# OBJECTIVE
Extract only the first line of the listing and every line after it up to and including the one with "SC.camera = cam". Omit the pictures.
_____
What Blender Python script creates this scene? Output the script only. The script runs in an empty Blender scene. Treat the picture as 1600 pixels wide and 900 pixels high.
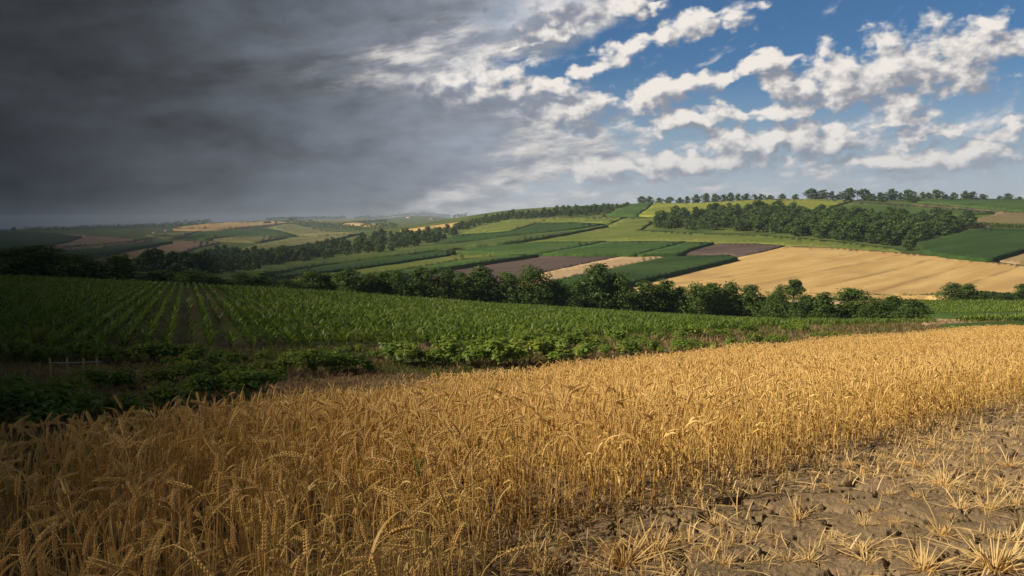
import bpy, math, random
import numpy as np
from mathutils import Vector, geometry

RNG = np.random.default_rng(7)
random.seed(7)
SC = bpy.context.scene
COL = SC.collection
EXPOSURE = 0.42
SUN_EL, SUN_FWD = 36.0, -14.0          # degrees above the horizon, degrees ahead of due left
SUN = np.array([-math.cos(math.radians(SUN_EL)) * math.cos(math.radians(SUN_FWD)),
                math.cos(math.radians(SUN_EL)) * math.sin(math.radians(SUN_FWD)),
                math.sin(math.radians(SUN_EL))])

# ------------------------------------------------------------------ camera
CZ, F = 1.45, 1256.0
TH = math.atan(100 / F)
CT, ST = math.cos(TH), math.sin(TH)
cam = bpy.data.objects.new('camera', bpy.data.cameras.new('camera'))
COL.objects.link(cam)
cam.location = (0, 0, CZ)
cam.rotation_euler = (math.pi / 2 - TH, 0, 0)
cam.data.sensor_width = 36
cam.data.lens = 36 * F / 1600
cam.data.clip_start, cam.data.clip_end = 0.05, 40000
SC.camera = cam

def ray(px, v):
    """direction of a sight line: X and Z per metre of depth Y"""
    px, v = np.asarray(px, float), np.asarray(v, float)
    xr, yu = (px - 800) / F, (450 - v) / F
    dy = CT + yu * ST
    dz = -ST + yu * CT
    return xr / dy, dz / dy

# ------------------------------------------------------------------ the lie of the land
def zc(v, Y):
    return CZ + Y * ray(800, v)[1]
# per sight line: near heights as (Y, z), then (v, Y) pairs, the last pair is the skyline
NEAR = {
    0:    [(0, 0), (2, -.03), (5, -.5), (7.2, -1.1), (8.5, -1.4), (12, -1.75), (24, -2.5)],
    400:  [(0, 0), (2, -.03), (5, -.45), (13, -1.95), (17, -2.25), (26, -2.8)],
    800:  [(0, 0), (2, -.03), (5, -.42), (12, -1.6), (22, -3.15), (28, -3.5), (36, -4.0)],
    1000: [(0, 0), (2, -.03), (5, -.38), (14, -1.8), (29, -3.95), (36, -4.35), (48, -5.15)],
    1200: [(0, 0), (2, -.03), (5, -.35), (14, -1.65), (38, -4.95), (45, -5.4), (62, -6.6)],
    1400: [(0, 0), (2, -.03), (5, -.33), (14, -1.6), (50, -6.2), (70, -7.7), (95, -10.3)],
    1600: [(0, 0), (2, -.03), (5, -.33), (14, -1.55), (65, -7.55), (90, -9.8)],
}
FAR = {
    0:    [(434, 92), (425, 140), (402, 700), (392, 1000), (376, 1600), (362, 2200), (359, 3200)],
    200:  [(444, 96), (436, 140), (422, 450), (413, 700), (405, 900), (385, 1300), (372, 1800), (362, 2400), (353, 3200), (350.5, 3700)],
    400:  [(455, 100), (448, 135), (437, 260), (428, 400), (418, 500), (408, 620), (385, 950), (375, 1300), (362, 1900), (350, 2600), (344.5, 3100)],
    500:  [(461, 103), (454, 140), (440, 270), (425, 400), (405, 560), (385, 800), (375, 1100), (365, 1500), (355, 2200), (343, 3000), (341.5, 3200)],
    600:  [(468, 108), (462, 140), (440, 280), (425, 340), (410, 420), (395, 520), (385, 620), (372, 760), (362, 900), (360, 1200), (355, 2000), (345, 3000), (338, 4500)],
    700:  [(475, 112), (470, 145), (450, 220), (430, 300), (410, 400), (395, 490), (380, 600), (365, 750), (350, 950), (341, 1100), (346, 1600), (345, 3000), (335, 4600)],
    800:  [(481, 116), (477, 150), (455, 220), (430, 290), (410, 370), (398, 420), (372, 560), (350, 760), (335, 900), (325, 1050)],
    900:  [(487, 122), (483, 155), (455, 220), (425, 310), (400, 400), (378, 500), (350, 700), (335, 840), (320, 1000)],
    1000: [(493, 128), (489, 165), (455, 230), (440, 270), (410, 360), (380, 480), (360, 580), (340, 720), (325, 850), (315, 950)],
    1200: [(502, 132), (498, 165), (480, 200), (462, 240), (430, 300), (388, 400), (380, 430), (360, 520), (335, 650), (310, 820)],
    1400: [(507, 122), (504, 140), (495, 170), (475, 210), (462, 240), (430, 300), (397, 380), (390, 400), (360, 500), (340, 600), (325, 700), (311, 820)],
    1600: [(499, 120), (493, 142), (474, 200), (463, 235), (435, 285), (413, 335), (405, 350), (355, 500), (340, 580), (325, 680), (311, 800)],
}
NT, NY = 401, 700
TG = np.linspace(-0.95, 0.95, NT)
LY0, LY1 = math.log(0.5), math.log(16000)
LYG = np.linspace(LY0, LY1, NY)
YG = np.exp(LYG)

def _build_table():
    cols = sorted(FAR)
    prof = []
    for c in cols:
        near = NEAR.get(c)
        if near is None:                                   # blend of the two neighbouring near profiles
            lo = max(k for k in NEAR if k < c); hi = min(k for k in NEAR if k > c)
            w = (c - lo) / (hi - lo)
            ymax = (1 - w) * NEAR[lo][-1][0] + w * NEAR[hi][-1][0]
            ys = [y for y in (0, 2, 5, 8.5, 13, 18, 24, 30, 40) if y <= ymax]
            a = np.interp(ys, *zip(*NEAR[lo])); b = np.interp(ys, *zip(*NEAR[hi]))
            near = list(zip(ys, (1 - w) * a + w * b))
        pts = list(near) + [(Y, float(zc(v, Y))) for v, Y in FAR[c]]
        Yl, zl = pts[-1]
        pts += [(Yl * 1.06, zl + 0.2), (Yl * 1.25, zl - .02 * Yl), (Yl * 1.8, zl - .05 * Yl - 10), (16000, -160)]
        prof.append(np.interp(YG, *zip(*pts)))
    prof = np.array(prof)
    tc = np.array([(c - 800) / F for c in cols])
    Z = np.empty((NT, NY))
    for j in range(NY):
        Z[:, j] = np.interp(TG, tc, prof[:, j])
    def smooth(A, n, axis):
        k = np.hanning(2 * n + 3)[1:-1]; k /= k.sum()
        pad = [(0, 0), (0, 0)]; pad[axis] = (n, n)
        B = np.pad(A, pad, mode='edge')
        return np.apply_along_axis(lambda r: np.convolve(r, k, 'valid'), axis, B)
    Z = smooth(Z, 14, 0)
    Z = smooth(Z, 5, 1)
    return Z
ZT = _build_table()

def hummock(X, Y):
    """gentle roll of the land, a few decimetres at most far away"""
    a = np.clip(Y / 400, 0, 1) * np.clip((1000 - Y) / 300, 0, 1)
    return a * (0.5 * np.sin(X / 37 + 1.3) * np.sin(Y / 53) + 0.3 * np.sin(X / 17 - Y / 29))

def terr(X, Y):
    X, Y = np.asarray(X, float), np.asarray(Y, float)
    Yc = np.clip(Y, 0.5, 15900)
    t = np.clip(X / Yc, -0.95, 0.95)
    fi = (t + 0.95) / 1.9 * (NT - 1)
    fj = (np.log(Yc) - LY0) / (LY1 - LY0) * (NY - 1)
    i = np.clip(fi.astype(int), 0, NT - 2); j = np.clip(fj.astype(int), 0, NY - 2)
    a, b = fi - i, fj - j
    z = (ZT[i, j] * (1 - a) + ZT[i + 1, j] * a) * (1 - b) + (ZT[i, j + 1] * (1 - a) + ZT[i + 1, j + 1] * a) * b
    return z + hummock(X, Y)

YM = np.exp(np.linspace(math.log(1.5), math.log(9000), 2600))
def hit(px, v, h=0.0, ymin=0.0):
    """where the sight line through a point of the view first meets the land (raised by h)"""
    px = np.atleast_1d(np.asarray(px, float)); v = np.atleast_1d(np.asarray(v, float))
    out = np.empty((len(px), 3))
    for k in range(len(px)):
        dx, dz = ray(px[k], v[k])
        zt = terr(dx * YM, YM) + h
        over = (zt >= CZ + dz * YM) & (YM > ymin)
        n = int(np.argmax(over)) if over.any() else -1
        if n > 0:
            y0, y1 = YM[n - 1], YM[n]
            f0 = zt[n - 1] - (CZ + dz * y0); f1 = zt[n] - (CZ + dz * y1)
            w = 0 if f1 == f0 else np.clip(-f0 / (f1 - f0), 0, 1)
            Y = y0 + w * (y1 - y0)
        else:                                              # above the skyline: stand on the ridge
            d = (zt - CZ) / YM
            m = (YM > max(ymin, 100))
            n = int(np.argmax(np.where(m, d, -9)))
            Y = YM[n]
        out[k] = (dx * Y, Y, terr(dx * Y, Y))
    return out

# ------------------------------------------------------------------ helpers
def tag(o, label=None, cat=None, group=None, kind=None):
    if label: o['label'] = label
    if cat: o['category'] = cat
    if group: o['group'] = group
    if kind: o['kind'] = kind
    return o

def np_mesh(name, V, faces, smooth=True, attrs=None, mats=(), mat_idx=None):
    """faces: list of int arrays, each (n, corners)"""
    me = bpy.data.meshes.new(name)
    V = np.ascontiguousarray(V, dtype=np.float32)
    faces = [np.asarray(f, dtype=np.int32) for f in faces if len(f)]
    loops = np.concatenate([f.ravel() for f in faces])
    tot = np.concatenate([np.full(len(f), f.shape[1], np.int32) for f in faces])
    start = np.concatenate([[0], np.cumsum(tot)[:-1]]).astype(np.int32)
    me.vertices.add(len(V)); me.vertices.foreach_set('co', V.ravel())
    me.loops.add(len(loops)); me.loops.foreach_set('vertex_index', loops)
    me.polygons.add(len(tot)); me.polygons.foreach_set('loop_start', start)
    if smooth: me.polygons.foreach_set('use_smooth', np.ones(len(tot), bool))
    if mat_idx is not None: me.polygons.foreach_set('material_index', np.asarray(mat_idx, np.int32))
    for k, a in (attrs or {}).items():
        at = me.attributes.new(k, 'FLOAT', 'POINT')
        at.data.foreach_set('value', np.ascontiguousarray(a, np.float32))
    me.update(calc_edges=True)
    me.validate()
    for m in mats: me.materials.append(m)
    return me

def link(name, me, parent=None, loc=None):
    o = bpy.data.objects.new(name, me)
    COL.objects.link(o)
    if parent is not None: o.parent = parent
    if loc is not None: o.location = loc
    return o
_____
# COMPLETE RESPONSE
What Blender Python script creates this scene? Output the script only. The script runs in an empty Blender scene. Treat the picture as 1600 pixels wide and 900 pixels high.
import bpy, math, random
import numpy as np
from mathutils import Vector, geometry

RNG = np.random.default_rng(7)
random.seed(7)
SC = bpy.context.scene
COL = SC.collection
EXPOSURE = 0.42
SUN_EL, SUN_FWD = 36.0, -14.0          # degrees above the horizon, degrees ahead of due left
SUN = np.array([-math.cos(math.radians(SUN_EL)) * math.cos(math.radians(SUN_FWD)),
                math.cos(math.radians(SUN_EL)) * math.sin(math.radians(SUN_FWD)),
                math.sin(math.radians(SUN_EL))])

# ------------------------------------------------------------------ camera
CZ, F = 1.45, 1256.0
TH = math.atan(100 / F)
CT, ST = math.cos(TH), math.sin(TH)
cam = bpy.data.objects.new('camera', bpy.data.cameras.new('camera'))
COL.objects.link(cam)
cam.location = (0, 0, CZ)
cam.rotation_euler = (math.pi / 2 - TH, 0, 0)
cam.data.sensor_width = 36
cam.data.lens = 36 * F / 1600
cam.data.clip_start, cam.data.clip_end = 0.05, 40000
SC.camera = cam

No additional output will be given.